Reverse engineering is usually considered a violation of proprietary software IP right (not sure the exact legal term)? I know at every company I've ever worked at I've been told to never under any circumstances attempt to decompile or reverse engineer another company's proprietary software product. Maybe that's just legal CYA but decompiling+documenting then re-implementing sure sounds like stealing to me...
In the United States, clean room reverse engineering is legal for interoperability purposes. In general reverse engineering is legal unless there is a contract involved prohibiting it.
Unless you’re reusing the original source code, there’s no copyright violation per se, simply functionality reimplemented in a compatible manner.
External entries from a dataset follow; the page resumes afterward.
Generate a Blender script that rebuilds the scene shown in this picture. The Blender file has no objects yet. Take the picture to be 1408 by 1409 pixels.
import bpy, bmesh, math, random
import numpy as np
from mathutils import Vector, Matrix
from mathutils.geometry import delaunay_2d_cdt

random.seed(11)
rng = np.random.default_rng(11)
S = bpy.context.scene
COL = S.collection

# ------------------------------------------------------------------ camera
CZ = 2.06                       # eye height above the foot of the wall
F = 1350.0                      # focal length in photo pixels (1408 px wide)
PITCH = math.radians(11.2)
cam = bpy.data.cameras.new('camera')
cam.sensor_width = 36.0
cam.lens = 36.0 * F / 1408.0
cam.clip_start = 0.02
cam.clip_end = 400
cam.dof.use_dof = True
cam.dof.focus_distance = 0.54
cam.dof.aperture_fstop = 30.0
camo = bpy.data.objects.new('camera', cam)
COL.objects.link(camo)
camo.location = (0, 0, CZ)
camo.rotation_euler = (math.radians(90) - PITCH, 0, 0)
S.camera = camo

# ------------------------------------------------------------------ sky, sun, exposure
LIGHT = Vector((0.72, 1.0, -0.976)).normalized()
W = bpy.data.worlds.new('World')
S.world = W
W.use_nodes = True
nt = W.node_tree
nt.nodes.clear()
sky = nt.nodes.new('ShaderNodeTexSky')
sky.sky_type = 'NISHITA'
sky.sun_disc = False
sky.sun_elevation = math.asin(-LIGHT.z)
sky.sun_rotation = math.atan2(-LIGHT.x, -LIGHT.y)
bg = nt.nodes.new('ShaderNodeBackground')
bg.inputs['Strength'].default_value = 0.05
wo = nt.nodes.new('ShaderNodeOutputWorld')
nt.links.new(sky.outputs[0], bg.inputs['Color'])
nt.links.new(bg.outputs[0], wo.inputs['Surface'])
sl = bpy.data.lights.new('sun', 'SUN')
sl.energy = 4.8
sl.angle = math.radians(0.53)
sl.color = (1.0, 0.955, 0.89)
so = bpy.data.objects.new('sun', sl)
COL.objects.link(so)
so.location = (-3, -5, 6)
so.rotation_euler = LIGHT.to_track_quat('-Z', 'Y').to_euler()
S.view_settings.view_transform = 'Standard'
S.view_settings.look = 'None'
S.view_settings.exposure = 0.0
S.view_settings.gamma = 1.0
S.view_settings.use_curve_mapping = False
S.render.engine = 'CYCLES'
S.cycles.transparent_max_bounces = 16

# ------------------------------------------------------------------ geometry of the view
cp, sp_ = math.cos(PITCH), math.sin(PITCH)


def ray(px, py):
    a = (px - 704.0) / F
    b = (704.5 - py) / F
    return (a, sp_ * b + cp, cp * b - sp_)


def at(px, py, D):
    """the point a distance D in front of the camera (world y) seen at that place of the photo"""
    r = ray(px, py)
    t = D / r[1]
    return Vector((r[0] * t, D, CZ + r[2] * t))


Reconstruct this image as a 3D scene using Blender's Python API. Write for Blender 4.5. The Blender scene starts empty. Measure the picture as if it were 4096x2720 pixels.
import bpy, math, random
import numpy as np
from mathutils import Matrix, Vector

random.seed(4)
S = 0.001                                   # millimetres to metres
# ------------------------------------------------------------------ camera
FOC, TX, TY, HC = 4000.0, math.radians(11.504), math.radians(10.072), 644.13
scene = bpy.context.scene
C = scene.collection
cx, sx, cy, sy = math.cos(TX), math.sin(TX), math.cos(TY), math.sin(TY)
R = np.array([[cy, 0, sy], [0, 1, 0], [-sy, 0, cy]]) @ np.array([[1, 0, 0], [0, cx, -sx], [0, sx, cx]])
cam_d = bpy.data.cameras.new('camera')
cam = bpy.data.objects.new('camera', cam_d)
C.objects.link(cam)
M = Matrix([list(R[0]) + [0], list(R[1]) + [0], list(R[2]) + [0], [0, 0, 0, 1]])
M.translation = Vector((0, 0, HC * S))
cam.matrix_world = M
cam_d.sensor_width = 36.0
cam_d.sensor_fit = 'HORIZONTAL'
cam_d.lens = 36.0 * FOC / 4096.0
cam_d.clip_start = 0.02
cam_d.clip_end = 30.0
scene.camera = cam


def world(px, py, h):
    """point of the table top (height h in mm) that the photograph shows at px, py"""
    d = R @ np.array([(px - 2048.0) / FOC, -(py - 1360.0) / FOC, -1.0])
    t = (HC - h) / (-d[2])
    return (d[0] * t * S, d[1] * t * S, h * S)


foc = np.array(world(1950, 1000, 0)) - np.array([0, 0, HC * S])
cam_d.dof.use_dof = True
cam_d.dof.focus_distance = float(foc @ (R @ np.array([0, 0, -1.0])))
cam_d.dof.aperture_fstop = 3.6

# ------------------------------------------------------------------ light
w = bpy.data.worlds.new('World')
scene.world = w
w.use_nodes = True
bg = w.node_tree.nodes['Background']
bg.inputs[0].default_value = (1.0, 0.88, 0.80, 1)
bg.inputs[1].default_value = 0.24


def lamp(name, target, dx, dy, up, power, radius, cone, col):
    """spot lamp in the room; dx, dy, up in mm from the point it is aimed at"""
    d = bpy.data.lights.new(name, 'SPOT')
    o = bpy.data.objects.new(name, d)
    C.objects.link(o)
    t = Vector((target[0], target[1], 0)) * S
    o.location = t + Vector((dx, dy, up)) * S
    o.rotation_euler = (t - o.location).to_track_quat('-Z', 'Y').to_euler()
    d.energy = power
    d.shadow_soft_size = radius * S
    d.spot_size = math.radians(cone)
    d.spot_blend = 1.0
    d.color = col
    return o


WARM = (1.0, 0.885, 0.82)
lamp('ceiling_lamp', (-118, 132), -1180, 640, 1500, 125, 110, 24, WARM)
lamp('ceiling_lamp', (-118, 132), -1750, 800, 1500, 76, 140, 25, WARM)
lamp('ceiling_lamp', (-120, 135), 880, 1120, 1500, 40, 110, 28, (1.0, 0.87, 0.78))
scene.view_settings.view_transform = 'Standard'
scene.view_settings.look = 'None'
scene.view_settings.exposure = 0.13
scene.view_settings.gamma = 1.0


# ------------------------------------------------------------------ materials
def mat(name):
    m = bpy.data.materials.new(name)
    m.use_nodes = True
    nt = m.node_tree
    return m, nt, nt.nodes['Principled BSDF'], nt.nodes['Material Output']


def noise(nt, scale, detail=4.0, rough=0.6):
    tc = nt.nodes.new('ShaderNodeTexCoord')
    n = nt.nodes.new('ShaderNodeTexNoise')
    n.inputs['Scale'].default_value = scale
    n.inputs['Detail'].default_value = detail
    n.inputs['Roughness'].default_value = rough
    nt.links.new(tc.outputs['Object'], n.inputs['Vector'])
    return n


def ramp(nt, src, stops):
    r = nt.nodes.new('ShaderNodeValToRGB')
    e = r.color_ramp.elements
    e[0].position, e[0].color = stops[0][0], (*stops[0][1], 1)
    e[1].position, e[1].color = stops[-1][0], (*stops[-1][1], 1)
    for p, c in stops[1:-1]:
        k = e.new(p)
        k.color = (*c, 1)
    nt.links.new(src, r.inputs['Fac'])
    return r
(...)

The lengths that ReactOS goes to might actually be overkill, but no one can credibly claim the project has actually stolen anyone’s code.
Does a software license in this case count as a contract?
Moreover, interoperability is not the same as distribution no? Honestly ReactOS's lengths do not seem like overkill to me, quite the contrary. Even re-implementing an API is legally suspect these days (see: Oracle vs. Google re: Android). Copying the internals of a piece of software by having one person explain verbally exactly how it works to another person who translates that to code feels a lot more like stealing than that.
A EULA might but I’m not positive that is the case. That said, I would expect a business of any size to cover their ass and not bother without a compelling reason.
That said, look at the steps involved.
Person A had the original software in binary form, runs it through a decompiler. The decompiler is not going to reproduce the code precisely, but it will be enough for documentation purposes. They document the functionality in a separate document describing what is happening when the software is run.
Person B receives this document and writes their own code according to what it says. They need not have ever even used the original software or signed a EULA, and then Person A or C or whoever can go on to test compatibility. It is a lot of effort, but the end result is code where no one involved violates any laws. It’s interoperable, and because the code is original, Person B or the Project he works for can claim copyright and license it out on their own terms, in the case of ReactOS, it is an open source license.
Re: Oracle vs Google, this case does make the whole project potentially suspect these days, but if APIs are not copyrightable, then ReactOS should be firmly on the right side of the law. If APIs are copyrightable, then we can expect the Wine project to be taken down alongside ReactOS. More reason to hope Google prevails entirely, regardless of our own personal opinions of them.
For the contract portion of the EULA to be enforceable, you have to get the user to explicitly and willingly agree to it.
Tricking the user with a shrink-wrap license ("by opening this package you have agreed...") would not hold in court.
Asking users to click "I Agree" in installers also has dubious value due to the widespread practice of clicking these buttons to proceed without really reading the contract; their true intention was proceeding to the next question rather than entering any agreement.
In other words: if most reasonable persons wouldn't expect to be actually bound to the conditions listed in the contract, then Microsoft cannot effectively enforce them in a court.
“One line of cases follows ProCD v. Zeidenberg which held such contracts enforceable (see, e.g., Bowers v. Baystate Technologies[2]) and the other follows Klocek v. Gateway, Inc., which found the contracts at hand unenforceable (e.g., Specht v. Netscape Communications Corp.[3]), but did not comment on shrink wrap contracts as a whole.”
Couldn't that trivially be defeated by having that part of the work done somewhere that doesn't accept such shrink wrap contracts? Alternatively even just a different person than actually paid for it?
If I receive a box in the mail or an exe in an email along with a request to document it to what degree am I party to any contract with the developer? I received after all nothing from them.
You seem to have internalized ethics designed to maximize profit not happiness or utility.
Deliberate incompatibility is a lever that allows a degree of control that allows one to extract money both from end users and from companies that serve end users.
Having the ability to reverse engineer a compatible solution is a check on the maximum amount of rent seeking one is able to do before a competitor provides a more open or at least cheaper alternative that doesn't force one to entirely rip out existing components.
This is only like stealing if you believe a company has an inherent right to make a maximum profit without interference from competitors which is an interesting moral stance to take.
Reverse engineering is generally allowed. Trade secrets don't have a lot of protections. The reverse engineering + reimplementing route has precedent in the US, the Compaq vs IBM BIOS case.